- Exercise directions -
Take the line containing "Write a Blender", the line containing "COL = C.collection", and all lines between them, and transcribe them exactly. Leave out pictures.
--- The data ---
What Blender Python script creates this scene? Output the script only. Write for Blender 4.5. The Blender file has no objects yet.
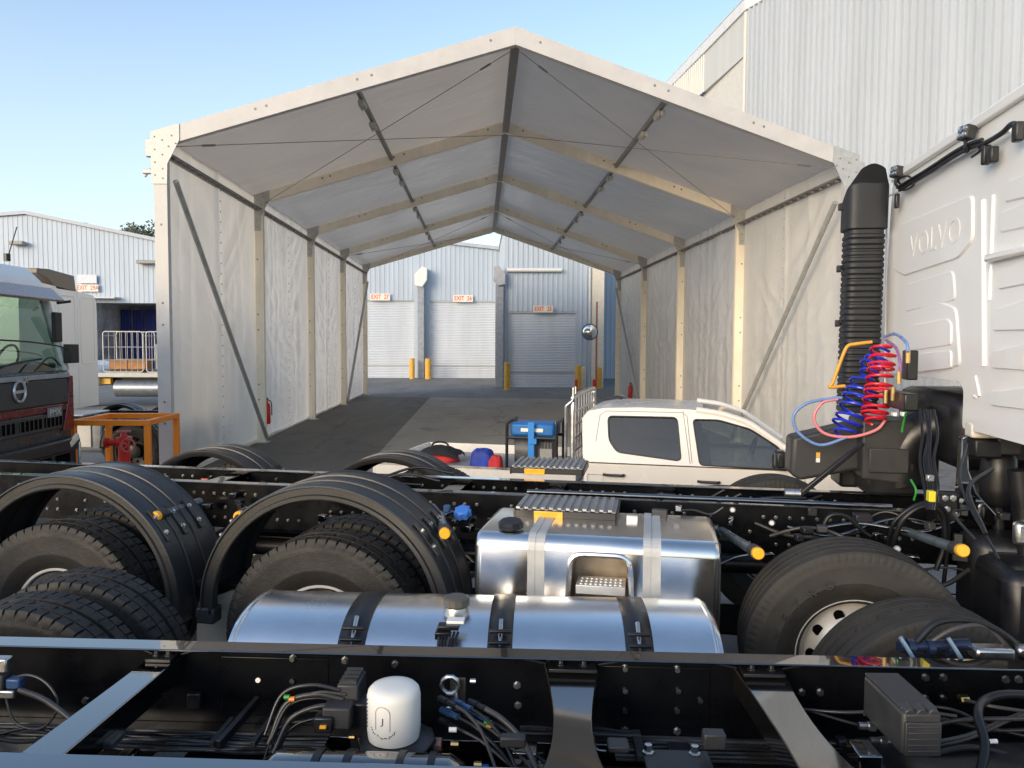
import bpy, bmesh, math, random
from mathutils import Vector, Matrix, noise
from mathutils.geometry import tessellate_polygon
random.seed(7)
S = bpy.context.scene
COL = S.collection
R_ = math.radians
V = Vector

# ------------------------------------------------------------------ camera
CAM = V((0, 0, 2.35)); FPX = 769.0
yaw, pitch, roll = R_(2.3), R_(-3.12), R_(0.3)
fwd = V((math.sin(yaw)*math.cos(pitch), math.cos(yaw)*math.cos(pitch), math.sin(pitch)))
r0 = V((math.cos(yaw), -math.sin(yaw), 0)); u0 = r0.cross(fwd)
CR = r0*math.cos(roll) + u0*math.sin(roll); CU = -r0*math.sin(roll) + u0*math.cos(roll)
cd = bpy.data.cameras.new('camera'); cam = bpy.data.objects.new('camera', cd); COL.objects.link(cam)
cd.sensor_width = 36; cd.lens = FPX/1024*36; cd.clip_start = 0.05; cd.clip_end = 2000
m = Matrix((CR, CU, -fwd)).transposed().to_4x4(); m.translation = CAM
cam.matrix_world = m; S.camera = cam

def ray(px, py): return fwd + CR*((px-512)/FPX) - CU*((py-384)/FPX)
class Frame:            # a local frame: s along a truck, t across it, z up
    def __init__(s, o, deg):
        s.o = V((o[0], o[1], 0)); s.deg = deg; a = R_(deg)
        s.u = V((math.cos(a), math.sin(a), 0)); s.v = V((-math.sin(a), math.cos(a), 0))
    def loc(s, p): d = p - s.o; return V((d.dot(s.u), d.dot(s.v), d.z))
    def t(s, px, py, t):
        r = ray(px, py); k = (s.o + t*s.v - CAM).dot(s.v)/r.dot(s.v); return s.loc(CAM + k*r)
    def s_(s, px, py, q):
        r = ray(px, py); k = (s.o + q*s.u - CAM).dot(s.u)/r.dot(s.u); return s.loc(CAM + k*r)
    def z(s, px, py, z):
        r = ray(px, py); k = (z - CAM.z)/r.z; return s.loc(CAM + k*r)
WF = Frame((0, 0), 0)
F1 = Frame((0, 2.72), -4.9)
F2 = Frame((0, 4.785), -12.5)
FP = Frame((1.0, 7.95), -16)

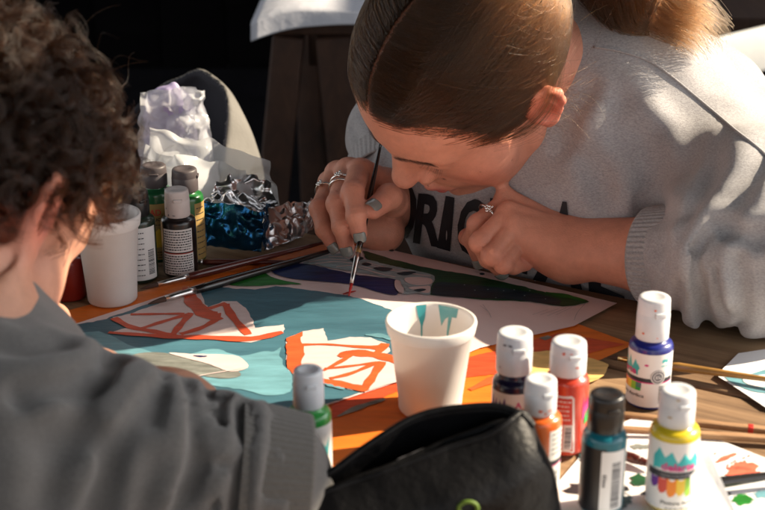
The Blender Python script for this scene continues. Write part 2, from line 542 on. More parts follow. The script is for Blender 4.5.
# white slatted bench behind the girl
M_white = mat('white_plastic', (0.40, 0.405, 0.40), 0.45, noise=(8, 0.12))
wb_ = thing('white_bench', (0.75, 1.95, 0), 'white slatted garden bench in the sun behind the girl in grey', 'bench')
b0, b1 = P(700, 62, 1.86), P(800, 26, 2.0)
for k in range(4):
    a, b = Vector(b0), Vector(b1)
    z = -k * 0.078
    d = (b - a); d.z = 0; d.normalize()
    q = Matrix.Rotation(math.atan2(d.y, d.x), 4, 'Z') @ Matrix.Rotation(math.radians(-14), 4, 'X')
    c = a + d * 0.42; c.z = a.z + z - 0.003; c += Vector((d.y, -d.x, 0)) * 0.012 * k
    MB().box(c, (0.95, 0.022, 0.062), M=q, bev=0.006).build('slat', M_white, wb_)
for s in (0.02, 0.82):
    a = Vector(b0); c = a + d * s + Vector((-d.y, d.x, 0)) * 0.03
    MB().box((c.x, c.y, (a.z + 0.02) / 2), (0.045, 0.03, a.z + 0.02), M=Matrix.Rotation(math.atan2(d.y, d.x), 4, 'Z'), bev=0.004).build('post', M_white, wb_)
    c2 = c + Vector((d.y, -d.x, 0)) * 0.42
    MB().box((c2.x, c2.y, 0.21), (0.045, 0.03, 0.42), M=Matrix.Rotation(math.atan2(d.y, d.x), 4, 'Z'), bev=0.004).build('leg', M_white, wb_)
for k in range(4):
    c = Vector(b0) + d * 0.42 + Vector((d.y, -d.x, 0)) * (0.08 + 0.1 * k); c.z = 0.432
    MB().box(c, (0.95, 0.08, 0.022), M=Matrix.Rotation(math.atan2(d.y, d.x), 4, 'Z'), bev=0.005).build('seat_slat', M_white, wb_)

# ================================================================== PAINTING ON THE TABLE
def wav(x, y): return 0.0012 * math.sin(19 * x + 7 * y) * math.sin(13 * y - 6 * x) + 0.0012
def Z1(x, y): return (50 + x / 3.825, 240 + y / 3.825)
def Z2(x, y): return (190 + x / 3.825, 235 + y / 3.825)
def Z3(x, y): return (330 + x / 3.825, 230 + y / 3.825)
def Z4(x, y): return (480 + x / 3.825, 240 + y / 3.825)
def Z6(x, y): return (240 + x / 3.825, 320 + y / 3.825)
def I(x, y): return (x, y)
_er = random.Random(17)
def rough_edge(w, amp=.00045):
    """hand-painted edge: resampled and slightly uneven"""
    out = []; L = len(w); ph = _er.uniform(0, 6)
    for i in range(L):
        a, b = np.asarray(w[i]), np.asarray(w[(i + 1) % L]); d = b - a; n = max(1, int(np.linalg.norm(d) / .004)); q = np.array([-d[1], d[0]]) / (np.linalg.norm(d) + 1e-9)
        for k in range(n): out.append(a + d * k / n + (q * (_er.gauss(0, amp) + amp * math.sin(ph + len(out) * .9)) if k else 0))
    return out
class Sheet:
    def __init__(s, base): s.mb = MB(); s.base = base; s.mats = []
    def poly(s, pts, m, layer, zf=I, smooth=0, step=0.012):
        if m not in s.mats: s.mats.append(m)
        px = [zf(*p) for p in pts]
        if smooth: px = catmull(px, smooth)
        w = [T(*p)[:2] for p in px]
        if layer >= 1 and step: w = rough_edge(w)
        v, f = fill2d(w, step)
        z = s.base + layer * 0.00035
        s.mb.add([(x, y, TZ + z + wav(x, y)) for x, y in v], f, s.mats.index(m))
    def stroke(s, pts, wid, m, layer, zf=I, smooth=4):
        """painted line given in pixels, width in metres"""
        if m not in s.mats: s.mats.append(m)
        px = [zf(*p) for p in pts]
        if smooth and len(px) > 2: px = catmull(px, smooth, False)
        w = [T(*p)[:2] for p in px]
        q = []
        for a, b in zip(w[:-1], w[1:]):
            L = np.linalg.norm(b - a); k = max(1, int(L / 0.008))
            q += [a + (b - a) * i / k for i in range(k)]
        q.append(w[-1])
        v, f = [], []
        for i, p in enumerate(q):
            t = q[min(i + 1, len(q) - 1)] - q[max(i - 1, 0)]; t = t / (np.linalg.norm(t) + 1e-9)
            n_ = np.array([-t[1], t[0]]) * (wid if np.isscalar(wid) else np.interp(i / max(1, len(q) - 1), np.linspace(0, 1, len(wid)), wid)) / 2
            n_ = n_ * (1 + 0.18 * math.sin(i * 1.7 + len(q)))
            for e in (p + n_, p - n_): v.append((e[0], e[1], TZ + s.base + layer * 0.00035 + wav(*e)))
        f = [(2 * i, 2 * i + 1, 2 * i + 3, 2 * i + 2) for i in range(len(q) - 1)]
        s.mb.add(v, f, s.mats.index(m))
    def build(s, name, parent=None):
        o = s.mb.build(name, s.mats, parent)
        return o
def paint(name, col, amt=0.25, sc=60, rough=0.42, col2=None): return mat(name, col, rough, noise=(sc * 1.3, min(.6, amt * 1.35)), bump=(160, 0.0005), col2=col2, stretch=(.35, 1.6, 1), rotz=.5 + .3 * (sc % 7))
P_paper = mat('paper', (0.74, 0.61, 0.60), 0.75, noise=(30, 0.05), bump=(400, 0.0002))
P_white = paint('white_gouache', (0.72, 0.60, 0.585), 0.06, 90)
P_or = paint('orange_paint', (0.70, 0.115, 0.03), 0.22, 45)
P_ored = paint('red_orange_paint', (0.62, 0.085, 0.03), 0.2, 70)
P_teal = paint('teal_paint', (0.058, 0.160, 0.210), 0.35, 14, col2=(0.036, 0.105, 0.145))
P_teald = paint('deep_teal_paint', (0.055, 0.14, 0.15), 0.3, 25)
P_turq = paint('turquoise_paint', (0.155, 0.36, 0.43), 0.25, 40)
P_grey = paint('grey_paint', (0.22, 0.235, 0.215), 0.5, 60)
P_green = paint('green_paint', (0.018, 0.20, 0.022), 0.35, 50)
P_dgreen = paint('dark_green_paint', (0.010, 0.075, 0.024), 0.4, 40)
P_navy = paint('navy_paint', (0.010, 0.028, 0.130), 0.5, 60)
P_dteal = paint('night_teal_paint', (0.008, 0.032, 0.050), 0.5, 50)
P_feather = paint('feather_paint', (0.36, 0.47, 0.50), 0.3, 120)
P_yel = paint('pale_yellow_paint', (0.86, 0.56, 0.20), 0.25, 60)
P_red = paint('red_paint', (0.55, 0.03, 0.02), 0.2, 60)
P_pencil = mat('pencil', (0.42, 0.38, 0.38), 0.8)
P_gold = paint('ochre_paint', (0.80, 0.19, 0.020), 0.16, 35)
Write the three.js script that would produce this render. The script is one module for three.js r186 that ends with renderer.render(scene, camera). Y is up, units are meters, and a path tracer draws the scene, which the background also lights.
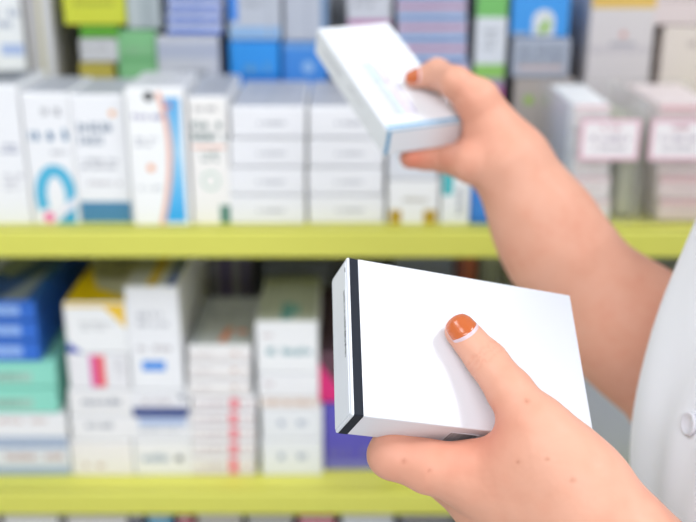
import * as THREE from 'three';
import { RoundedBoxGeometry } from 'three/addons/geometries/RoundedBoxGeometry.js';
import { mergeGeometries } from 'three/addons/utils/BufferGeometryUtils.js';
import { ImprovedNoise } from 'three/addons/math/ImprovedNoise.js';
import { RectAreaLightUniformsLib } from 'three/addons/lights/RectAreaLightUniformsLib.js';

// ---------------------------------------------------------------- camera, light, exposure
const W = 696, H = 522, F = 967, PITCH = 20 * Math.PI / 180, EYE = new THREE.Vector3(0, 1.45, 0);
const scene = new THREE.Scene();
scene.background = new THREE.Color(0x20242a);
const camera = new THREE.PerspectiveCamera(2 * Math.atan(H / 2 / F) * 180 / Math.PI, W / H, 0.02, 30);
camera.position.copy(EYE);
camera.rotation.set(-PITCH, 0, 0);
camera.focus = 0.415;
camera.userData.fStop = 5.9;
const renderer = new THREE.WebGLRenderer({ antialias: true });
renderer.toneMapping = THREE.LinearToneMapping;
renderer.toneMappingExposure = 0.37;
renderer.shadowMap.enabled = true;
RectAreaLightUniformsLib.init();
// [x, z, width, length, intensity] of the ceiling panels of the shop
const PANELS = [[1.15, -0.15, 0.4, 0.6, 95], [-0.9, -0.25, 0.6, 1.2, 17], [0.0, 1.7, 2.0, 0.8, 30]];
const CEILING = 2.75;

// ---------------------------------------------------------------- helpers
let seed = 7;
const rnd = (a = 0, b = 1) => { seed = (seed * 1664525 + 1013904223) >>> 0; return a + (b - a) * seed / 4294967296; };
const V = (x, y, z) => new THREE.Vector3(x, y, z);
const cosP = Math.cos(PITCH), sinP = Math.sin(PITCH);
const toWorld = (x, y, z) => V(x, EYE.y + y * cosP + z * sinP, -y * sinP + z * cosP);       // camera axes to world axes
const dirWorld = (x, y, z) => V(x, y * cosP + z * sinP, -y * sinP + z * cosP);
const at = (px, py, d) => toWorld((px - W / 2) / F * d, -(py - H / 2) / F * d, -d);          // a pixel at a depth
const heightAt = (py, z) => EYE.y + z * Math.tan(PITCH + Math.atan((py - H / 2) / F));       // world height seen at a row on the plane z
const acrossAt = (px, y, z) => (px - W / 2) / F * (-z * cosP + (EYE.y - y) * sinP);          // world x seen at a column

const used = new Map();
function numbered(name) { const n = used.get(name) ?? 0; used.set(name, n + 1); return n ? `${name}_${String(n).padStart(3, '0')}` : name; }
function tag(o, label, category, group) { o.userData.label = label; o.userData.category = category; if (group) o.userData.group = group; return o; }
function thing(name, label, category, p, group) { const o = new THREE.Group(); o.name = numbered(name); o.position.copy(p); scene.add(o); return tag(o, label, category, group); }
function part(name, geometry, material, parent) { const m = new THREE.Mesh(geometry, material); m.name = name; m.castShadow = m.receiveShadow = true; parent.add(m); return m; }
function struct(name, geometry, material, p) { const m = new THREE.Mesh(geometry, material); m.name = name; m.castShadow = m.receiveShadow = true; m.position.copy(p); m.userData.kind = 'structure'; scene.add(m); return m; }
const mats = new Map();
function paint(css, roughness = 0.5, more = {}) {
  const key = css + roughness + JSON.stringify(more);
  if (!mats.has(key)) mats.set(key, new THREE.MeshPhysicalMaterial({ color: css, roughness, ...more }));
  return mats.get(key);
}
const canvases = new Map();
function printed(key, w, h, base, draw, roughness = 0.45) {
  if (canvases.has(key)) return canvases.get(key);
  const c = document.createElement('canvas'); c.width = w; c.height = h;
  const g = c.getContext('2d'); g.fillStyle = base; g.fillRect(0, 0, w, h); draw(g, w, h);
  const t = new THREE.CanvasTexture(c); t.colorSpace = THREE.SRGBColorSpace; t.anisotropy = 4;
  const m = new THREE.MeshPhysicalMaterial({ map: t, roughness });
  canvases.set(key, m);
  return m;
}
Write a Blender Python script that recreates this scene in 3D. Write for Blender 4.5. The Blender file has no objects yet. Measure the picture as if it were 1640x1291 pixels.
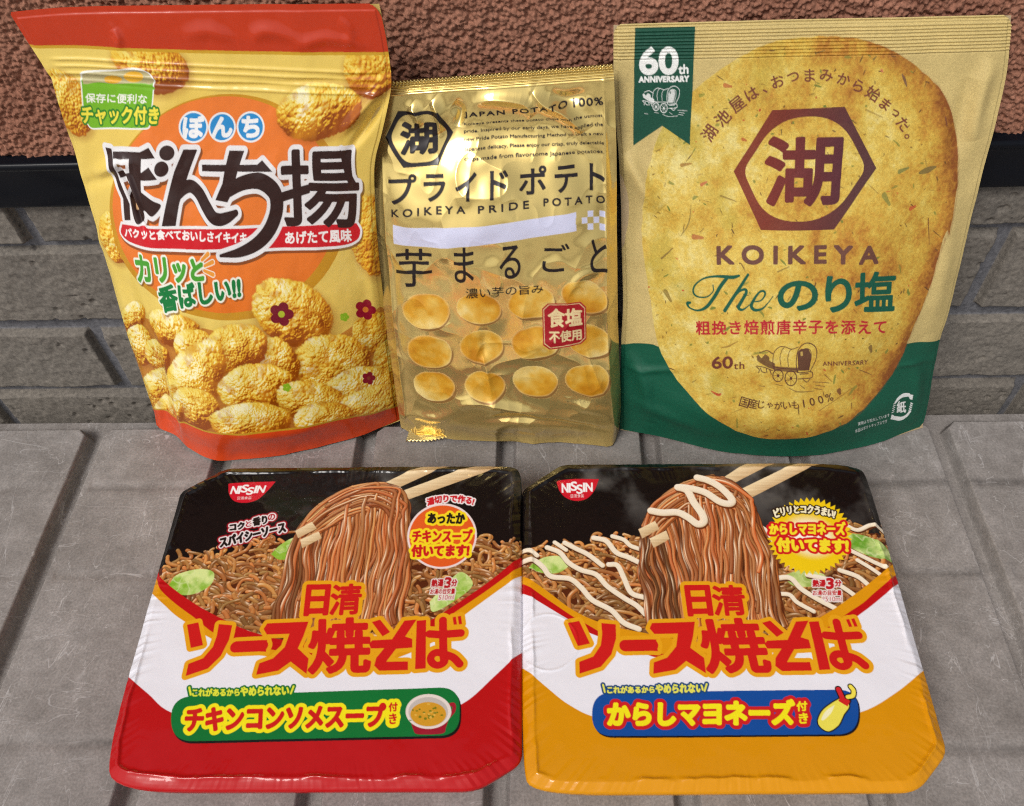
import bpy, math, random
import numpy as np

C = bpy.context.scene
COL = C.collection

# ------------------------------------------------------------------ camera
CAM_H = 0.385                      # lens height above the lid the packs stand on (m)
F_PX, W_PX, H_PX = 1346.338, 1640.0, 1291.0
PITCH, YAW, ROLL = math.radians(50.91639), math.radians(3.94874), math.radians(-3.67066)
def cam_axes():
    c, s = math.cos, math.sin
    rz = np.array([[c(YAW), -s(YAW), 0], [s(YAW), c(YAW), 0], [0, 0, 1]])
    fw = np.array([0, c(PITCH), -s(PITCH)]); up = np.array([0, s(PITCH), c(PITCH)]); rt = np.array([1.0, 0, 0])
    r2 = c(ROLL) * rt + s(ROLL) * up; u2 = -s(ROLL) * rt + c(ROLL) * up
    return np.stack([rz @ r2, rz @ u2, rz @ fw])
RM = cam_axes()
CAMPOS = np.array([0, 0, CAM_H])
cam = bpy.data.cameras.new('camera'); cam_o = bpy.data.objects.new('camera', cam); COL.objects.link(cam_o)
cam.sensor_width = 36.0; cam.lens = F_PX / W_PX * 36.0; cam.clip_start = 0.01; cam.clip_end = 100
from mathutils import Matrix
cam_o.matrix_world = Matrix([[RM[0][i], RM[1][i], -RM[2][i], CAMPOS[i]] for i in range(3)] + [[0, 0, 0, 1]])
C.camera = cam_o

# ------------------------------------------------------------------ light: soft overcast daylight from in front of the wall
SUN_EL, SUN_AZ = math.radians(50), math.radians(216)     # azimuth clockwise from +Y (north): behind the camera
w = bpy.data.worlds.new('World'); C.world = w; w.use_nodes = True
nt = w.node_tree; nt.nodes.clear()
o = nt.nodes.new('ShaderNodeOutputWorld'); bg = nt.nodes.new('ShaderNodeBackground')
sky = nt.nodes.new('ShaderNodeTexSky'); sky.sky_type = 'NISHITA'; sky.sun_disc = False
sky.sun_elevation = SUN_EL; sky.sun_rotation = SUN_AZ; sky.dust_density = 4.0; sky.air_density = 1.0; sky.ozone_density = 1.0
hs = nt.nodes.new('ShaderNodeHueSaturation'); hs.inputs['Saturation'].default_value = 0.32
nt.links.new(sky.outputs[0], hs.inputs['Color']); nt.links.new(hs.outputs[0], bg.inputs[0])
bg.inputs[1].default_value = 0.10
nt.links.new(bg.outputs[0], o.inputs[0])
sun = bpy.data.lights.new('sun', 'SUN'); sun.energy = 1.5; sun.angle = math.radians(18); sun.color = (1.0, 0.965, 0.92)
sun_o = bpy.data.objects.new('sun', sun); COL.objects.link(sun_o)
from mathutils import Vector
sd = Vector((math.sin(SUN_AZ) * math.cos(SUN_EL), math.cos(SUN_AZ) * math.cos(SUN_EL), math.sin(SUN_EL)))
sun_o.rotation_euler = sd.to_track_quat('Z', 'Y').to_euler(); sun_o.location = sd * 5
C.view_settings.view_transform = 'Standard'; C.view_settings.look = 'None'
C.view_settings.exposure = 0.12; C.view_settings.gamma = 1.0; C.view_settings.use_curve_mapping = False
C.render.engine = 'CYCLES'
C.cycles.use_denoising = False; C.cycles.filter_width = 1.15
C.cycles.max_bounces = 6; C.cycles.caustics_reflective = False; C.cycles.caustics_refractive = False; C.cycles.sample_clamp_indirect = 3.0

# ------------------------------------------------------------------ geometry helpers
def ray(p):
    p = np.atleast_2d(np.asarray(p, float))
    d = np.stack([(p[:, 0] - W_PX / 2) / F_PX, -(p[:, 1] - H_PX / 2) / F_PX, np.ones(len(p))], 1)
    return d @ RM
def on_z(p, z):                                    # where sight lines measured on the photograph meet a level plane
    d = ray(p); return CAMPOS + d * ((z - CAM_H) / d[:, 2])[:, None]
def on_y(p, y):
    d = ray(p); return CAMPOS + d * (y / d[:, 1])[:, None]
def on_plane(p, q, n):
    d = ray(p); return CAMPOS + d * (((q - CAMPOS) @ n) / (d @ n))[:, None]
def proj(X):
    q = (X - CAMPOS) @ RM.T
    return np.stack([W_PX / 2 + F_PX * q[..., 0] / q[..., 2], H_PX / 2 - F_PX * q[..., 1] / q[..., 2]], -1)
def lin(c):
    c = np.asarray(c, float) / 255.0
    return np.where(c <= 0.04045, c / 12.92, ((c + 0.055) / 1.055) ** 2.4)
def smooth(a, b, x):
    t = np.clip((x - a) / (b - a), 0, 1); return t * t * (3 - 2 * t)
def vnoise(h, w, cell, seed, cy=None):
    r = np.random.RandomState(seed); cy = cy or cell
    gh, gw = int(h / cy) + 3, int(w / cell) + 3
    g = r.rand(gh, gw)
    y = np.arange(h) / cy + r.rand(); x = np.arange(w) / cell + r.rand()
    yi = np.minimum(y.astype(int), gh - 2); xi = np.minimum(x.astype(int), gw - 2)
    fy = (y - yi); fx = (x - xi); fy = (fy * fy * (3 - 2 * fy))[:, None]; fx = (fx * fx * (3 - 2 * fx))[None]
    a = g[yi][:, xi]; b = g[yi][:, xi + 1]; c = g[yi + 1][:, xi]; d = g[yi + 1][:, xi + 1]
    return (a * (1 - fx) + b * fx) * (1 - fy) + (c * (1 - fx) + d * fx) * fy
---
- Reply to the task -
Write a Blender Python script that recreates this scene in 3D. Write for Blender 4.5. The Blender file has no objects yet. Measure the picture as if it were 1640x1291 pixels.
import bpy, math, random
import numpy as np

C = bpy.context.scene
COL = C.collection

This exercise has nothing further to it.